● **TO BE DONE**: Please give back word for word the lines below, from the first one through the one with "scene.camera = cam".

● **RAW DATA**:
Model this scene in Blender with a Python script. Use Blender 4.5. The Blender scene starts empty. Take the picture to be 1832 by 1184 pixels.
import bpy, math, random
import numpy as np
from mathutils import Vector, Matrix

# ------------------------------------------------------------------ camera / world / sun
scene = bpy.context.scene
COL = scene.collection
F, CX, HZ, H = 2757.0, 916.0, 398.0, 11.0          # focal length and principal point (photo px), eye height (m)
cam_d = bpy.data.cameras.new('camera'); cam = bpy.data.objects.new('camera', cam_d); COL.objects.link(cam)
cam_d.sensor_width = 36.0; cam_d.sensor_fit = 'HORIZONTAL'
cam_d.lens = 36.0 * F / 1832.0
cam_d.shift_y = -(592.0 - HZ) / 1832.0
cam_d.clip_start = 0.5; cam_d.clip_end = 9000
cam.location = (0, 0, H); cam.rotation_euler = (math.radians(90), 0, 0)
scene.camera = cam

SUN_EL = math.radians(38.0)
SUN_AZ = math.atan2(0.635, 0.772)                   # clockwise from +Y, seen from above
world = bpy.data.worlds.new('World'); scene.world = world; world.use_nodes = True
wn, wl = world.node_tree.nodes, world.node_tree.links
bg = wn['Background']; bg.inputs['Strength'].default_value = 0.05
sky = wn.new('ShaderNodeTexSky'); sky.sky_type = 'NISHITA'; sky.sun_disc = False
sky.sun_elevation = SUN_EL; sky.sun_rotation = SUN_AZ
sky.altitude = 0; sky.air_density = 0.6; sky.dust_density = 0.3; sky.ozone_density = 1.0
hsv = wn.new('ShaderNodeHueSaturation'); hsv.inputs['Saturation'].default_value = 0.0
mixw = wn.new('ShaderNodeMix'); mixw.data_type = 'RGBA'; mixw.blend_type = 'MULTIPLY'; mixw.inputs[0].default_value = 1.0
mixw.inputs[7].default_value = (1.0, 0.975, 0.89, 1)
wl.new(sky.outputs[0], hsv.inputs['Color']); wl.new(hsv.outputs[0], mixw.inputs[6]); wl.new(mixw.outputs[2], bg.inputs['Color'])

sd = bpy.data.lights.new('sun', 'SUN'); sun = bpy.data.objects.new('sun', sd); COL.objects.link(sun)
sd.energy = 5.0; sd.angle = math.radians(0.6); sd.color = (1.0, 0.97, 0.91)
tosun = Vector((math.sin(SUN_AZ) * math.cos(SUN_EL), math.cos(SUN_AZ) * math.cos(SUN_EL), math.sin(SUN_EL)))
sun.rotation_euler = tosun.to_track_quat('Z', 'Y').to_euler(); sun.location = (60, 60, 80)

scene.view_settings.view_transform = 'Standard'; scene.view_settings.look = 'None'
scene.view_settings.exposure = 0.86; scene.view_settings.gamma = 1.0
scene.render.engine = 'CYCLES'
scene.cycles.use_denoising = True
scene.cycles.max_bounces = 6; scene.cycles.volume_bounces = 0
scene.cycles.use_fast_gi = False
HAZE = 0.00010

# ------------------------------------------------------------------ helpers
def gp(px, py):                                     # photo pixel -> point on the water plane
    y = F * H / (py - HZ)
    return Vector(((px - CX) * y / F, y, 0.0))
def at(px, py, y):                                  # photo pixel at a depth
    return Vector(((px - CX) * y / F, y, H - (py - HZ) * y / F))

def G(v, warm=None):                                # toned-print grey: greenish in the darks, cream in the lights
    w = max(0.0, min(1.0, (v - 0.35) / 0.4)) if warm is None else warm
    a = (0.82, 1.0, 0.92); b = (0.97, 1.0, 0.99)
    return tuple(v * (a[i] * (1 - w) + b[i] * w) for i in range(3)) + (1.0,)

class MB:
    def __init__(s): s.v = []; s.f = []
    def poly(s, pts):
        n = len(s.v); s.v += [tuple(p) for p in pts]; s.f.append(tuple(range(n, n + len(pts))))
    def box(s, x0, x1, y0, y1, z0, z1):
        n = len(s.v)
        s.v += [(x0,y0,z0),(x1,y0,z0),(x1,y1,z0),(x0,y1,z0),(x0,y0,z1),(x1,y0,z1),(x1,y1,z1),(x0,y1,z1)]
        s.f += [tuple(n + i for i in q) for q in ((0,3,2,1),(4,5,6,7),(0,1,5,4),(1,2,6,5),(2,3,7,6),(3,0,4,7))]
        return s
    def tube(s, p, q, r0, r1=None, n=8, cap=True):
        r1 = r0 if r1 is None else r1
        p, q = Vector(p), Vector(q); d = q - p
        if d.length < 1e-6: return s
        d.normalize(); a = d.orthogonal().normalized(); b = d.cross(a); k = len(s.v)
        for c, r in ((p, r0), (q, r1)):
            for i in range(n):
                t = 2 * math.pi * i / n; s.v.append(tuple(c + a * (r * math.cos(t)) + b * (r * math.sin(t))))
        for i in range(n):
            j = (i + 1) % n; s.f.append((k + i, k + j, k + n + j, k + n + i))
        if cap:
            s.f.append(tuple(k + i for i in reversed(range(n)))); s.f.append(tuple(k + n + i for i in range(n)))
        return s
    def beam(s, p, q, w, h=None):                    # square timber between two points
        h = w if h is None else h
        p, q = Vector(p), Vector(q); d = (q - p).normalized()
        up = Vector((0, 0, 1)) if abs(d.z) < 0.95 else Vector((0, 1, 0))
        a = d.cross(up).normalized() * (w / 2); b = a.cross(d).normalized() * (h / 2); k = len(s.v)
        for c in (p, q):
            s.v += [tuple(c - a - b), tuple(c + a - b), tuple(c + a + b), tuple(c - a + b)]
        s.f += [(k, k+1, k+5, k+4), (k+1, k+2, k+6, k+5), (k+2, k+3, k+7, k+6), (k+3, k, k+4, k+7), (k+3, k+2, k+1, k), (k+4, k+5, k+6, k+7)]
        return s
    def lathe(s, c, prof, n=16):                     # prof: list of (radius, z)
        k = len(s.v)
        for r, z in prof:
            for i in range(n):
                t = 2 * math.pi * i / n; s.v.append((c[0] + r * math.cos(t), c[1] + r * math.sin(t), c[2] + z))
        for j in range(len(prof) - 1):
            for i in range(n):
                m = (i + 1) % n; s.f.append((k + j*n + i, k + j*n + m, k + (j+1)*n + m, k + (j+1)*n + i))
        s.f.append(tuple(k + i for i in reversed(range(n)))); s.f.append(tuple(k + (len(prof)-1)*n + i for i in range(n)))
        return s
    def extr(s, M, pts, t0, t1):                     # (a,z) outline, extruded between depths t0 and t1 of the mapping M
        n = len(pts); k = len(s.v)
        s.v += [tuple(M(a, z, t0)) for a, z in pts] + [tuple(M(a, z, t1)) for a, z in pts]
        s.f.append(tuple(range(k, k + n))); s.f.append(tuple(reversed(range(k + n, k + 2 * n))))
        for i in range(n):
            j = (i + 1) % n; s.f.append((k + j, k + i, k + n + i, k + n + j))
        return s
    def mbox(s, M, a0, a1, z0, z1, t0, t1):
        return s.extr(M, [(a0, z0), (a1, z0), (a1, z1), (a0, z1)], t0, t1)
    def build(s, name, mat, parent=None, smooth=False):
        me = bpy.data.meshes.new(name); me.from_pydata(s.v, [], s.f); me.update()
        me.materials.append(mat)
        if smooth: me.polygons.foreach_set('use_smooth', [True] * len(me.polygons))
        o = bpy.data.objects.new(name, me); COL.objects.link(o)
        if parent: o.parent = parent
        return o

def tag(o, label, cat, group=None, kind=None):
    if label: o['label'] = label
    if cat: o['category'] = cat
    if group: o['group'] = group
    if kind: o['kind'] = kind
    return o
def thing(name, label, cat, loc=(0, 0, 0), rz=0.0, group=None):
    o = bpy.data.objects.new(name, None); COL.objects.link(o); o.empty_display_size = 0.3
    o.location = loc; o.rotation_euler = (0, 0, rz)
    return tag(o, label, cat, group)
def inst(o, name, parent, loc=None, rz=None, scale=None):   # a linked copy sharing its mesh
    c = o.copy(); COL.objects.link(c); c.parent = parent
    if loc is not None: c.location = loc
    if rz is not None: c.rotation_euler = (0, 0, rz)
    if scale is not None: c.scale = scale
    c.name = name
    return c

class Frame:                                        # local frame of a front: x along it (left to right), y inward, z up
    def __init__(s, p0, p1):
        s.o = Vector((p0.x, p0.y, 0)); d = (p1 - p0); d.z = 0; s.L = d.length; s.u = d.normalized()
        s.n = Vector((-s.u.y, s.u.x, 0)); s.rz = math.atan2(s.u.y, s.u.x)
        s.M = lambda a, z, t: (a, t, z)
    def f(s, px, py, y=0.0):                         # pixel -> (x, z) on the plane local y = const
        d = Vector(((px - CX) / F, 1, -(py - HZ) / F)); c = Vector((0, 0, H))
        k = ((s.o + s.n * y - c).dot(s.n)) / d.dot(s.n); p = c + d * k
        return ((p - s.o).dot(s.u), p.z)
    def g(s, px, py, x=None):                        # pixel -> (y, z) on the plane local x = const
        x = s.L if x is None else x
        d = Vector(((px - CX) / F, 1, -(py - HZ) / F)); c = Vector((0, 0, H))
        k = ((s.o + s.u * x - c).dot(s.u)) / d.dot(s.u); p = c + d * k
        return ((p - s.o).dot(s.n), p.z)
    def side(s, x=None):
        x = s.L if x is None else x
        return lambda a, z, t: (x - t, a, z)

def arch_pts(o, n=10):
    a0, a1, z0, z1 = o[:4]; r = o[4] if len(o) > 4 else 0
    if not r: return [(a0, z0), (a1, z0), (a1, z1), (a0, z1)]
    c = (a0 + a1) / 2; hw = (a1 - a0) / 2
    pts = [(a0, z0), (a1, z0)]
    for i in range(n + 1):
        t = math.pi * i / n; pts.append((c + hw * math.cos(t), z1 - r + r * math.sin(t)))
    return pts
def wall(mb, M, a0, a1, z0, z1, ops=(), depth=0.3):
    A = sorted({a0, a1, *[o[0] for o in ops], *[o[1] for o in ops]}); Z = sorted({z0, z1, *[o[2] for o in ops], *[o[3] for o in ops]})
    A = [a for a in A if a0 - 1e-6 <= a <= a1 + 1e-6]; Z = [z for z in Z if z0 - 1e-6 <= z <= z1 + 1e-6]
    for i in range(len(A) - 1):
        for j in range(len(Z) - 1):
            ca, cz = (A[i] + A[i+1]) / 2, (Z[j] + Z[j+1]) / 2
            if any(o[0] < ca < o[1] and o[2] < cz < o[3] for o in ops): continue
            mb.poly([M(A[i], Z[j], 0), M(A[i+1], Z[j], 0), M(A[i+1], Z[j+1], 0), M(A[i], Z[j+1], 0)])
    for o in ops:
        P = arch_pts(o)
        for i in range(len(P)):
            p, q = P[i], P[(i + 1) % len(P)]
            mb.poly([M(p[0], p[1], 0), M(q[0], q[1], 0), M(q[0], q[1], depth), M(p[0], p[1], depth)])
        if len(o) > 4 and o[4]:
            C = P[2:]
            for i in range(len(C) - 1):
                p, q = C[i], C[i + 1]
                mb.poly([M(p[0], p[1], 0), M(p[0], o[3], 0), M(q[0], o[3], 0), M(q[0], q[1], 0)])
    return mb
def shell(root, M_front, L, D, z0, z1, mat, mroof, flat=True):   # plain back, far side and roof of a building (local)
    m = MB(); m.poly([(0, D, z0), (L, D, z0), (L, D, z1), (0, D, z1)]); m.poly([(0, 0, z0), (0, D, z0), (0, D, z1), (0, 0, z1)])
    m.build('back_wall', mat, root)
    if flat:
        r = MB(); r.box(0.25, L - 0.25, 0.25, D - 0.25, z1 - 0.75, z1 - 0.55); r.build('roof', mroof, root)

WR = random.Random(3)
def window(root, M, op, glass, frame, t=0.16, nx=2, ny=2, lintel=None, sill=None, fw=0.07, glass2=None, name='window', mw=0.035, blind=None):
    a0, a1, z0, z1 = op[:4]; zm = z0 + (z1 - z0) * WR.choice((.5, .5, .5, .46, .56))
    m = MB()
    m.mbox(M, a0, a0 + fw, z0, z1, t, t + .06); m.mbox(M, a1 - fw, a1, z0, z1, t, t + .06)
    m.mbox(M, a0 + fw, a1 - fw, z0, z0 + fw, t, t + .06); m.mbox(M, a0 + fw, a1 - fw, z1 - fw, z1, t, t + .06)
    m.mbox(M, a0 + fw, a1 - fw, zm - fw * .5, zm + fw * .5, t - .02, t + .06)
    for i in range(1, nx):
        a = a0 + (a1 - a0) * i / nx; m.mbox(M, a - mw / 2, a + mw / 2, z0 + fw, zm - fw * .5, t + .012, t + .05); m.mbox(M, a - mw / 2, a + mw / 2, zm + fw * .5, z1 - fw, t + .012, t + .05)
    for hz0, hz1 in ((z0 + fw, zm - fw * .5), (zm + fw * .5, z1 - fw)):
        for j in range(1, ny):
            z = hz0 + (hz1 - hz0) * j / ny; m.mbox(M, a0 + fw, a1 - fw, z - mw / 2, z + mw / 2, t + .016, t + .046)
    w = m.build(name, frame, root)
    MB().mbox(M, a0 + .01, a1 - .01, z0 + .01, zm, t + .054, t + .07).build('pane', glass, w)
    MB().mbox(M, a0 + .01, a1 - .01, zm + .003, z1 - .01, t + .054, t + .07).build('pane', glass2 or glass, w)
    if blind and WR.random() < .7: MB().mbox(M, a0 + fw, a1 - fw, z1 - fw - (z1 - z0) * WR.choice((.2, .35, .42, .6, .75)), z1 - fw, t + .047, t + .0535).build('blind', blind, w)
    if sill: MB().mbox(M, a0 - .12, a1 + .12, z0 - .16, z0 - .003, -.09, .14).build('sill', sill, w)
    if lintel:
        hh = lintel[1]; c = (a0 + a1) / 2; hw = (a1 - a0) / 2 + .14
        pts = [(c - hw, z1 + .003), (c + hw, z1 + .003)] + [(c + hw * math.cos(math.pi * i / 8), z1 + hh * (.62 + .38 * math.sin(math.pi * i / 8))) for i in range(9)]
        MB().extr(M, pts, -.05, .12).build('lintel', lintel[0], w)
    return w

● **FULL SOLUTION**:
Model this scene in Blender with a Python script. Use Blender 4.5. The Blender scene starts empty. Take the picture to be 1832 by 1184 pixels.
import bpy, math, random
import numpy as np
from mathutils import Vector, Matrix

# ------------------------------------------------------------------ camera / world / sun
scene = bpy.context.scene
COL = scene.collection
F, CX, HZ, H = 2757.0, 916.0, 398.0, 11.0          # focal length and principal point (photo px), eye height (m)
cam_d = bpy.data.cameras.new('camera'); cam = bpy.data.objects.new('camera', cam_d); COL.objects.link(cam)
cam_d.sensor_width = 36.0; cam_d.sensor_fit = 'HORIZONTAL'
cam_d.lens = 36.0 * F / 1832.0
cam_d.shift_y = -(592.0 - HZ) / 1832.0
cam_d.clip_start = 0.5; cam_d.clip_end = 9000
cam.location = (0, 0, H); cam.rotation_euler = (math.radians(90), 0, 0)
scene.camera = cam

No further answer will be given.